Auch intern hat es Löw längst nicht mehr nötig, sich beliebt zu machen. Er ist der Chef und kann es sich unwidersprochen leisten, unangenehme Entscheidungen zu treffen. Miroslav Klose, Per Mertesacker, Lukas Podolski, Thomas Müller und Mario Gomez setzte er auf die Bank, ohne dass einer stänkerte. Wie auf Knopfdruck kommen dann die verständnisvollen Äußerungen der Spieler, die in etwa so klingen: "Natürlich würde ich lieber spielen, aber der Bundestrainer wird schon seine Gründe haben." Kapitän Philipp Lahm spricht von einem "absoluten Vertrauensverhältnis", von "respektvollem Umgang" und einer "menschlichen Basis", die im Lauf der Jahre entstanden sei.

Bei alledem kommt Löw sogar bei der Konkurrenz gut an. Er sei ein "eleganter Mann, der sowohl im Moment des Sieges als auch der Niederlage die Fassung behält", urteilte Spaniens Coach Vicente del Bosque. Den Respekt der Kollegen hat sich der Deutsche ohnehin längst erworben. Wie bei kaum einem anderen wird Löws Handschrift deutlich: keine Fouls, vertikales und flaches Kombinationsspiel.

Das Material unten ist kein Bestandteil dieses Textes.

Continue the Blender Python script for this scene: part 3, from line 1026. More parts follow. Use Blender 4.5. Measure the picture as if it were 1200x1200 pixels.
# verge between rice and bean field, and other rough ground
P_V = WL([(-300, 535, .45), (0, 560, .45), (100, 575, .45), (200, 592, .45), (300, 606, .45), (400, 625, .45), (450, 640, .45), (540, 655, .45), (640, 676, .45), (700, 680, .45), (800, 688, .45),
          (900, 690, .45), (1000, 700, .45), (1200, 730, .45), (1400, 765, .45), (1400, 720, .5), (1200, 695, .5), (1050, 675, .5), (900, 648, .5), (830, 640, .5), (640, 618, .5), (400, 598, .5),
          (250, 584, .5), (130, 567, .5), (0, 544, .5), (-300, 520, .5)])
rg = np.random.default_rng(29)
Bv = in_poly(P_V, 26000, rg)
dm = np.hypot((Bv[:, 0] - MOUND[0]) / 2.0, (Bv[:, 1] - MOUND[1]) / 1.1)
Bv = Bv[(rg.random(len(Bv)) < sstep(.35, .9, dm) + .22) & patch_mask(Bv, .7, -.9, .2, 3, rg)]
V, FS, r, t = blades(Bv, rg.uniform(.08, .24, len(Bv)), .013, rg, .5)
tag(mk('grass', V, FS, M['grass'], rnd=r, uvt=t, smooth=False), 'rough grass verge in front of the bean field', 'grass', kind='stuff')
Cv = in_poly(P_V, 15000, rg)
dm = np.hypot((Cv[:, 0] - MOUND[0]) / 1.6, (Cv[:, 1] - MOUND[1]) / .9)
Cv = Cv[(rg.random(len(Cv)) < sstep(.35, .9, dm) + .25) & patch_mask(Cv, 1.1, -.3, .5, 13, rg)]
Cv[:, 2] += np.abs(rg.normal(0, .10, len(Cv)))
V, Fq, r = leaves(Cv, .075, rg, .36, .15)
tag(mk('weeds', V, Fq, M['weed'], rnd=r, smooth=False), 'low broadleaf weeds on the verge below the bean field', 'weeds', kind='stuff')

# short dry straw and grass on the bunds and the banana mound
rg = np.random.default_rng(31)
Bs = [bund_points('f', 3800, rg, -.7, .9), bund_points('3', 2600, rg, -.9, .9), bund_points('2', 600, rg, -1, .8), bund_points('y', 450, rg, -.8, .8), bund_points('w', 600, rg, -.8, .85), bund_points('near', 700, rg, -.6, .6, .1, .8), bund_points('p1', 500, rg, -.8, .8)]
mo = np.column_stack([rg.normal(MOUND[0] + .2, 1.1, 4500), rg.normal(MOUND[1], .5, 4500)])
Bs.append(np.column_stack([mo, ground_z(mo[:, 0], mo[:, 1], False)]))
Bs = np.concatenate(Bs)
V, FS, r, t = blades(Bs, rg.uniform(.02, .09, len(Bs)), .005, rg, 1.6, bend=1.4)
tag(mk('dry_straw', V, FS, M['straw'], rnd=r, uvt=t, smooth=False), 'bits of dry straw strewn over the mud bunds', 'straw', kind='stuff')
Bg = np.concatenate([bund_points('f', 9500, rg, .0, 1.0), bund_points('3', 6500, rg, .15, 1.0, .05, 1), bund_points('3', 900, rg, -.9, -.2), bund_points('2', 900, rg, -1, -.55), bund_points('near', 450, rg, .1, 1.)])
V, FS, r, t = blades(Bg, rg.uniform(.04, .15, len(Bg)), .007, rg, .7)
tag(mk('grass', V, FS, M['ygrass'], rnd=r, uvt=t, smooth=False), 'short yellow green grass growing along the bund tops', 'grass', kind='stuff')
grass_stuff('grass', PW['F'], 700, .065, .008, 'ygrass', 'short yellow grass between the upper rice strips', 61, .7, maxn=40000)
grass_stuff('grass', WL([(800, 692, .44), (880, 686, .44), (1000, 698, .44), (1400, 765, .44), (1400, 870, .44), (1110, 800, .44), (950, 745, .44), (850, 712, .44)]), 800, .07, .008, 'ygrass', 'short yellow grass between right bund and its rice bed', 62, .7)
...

Vielleicht ist der Trainer auch deshalb der Star, weil sich noch keiner seiner Spieler zum Star aufgeschwungen hat. Mario Gomez startete furios, fand sich aber zuletzt auf der Bank wieder. Miroslav Klose startete überhaupt nicht und setzte erst gegen die Griechen ein Ausrufezeichen. Mesut Özil macht immens viel, findet aber im dichten gegnerischen Abwehrgestrüpp nicht so viele Lücken wie erhofft. Bastian Schweinsteiger ist auf der verzweifelten Suche nach Rhythmus und konstanter Form.

Wäre Schweinsteiger der Star, Löw hätte nichts dagegen. Er hegt und pflegt seinen Lenker, wie er es mit keinem anderen täte. "Wir brauchen Bastian Schweinsteiger", betonte er gestern erneut. "Er ist der emotionale Leader und in den vergangenen Jahren unglaublich reif geworden." Dass das lädierte Sprunggelenk einen Einsatz gegen Italien verhindern könnte, glaubt der 52-Jährige nicht: "Das kriegen wir hin."

Bis auf weiteres feiert Löw deshalb die Ersatzspieler als Stars. "Wir sind auch deshalb so gut, weil die, die nicht spielen, so viel Qualität ins Training bringen", betonte er. Dass es sich lohnen kann, in den Übungseinheiten Gas zu geben, haben die bisherigen Spiele gezeigt. André Schürrle und Marco Reus katapultierten sich schon in die Startelf, Klose kämpfte sich in den erlesenen Kreis zurück. "Es ist durchaus denkbar, dass es erneut Veränderungen gibt", kündigte Löw nun an. Greifen sie wie in den Spielen zuvor, wird der Rummel um den Bundestrainer nicht nachlassen.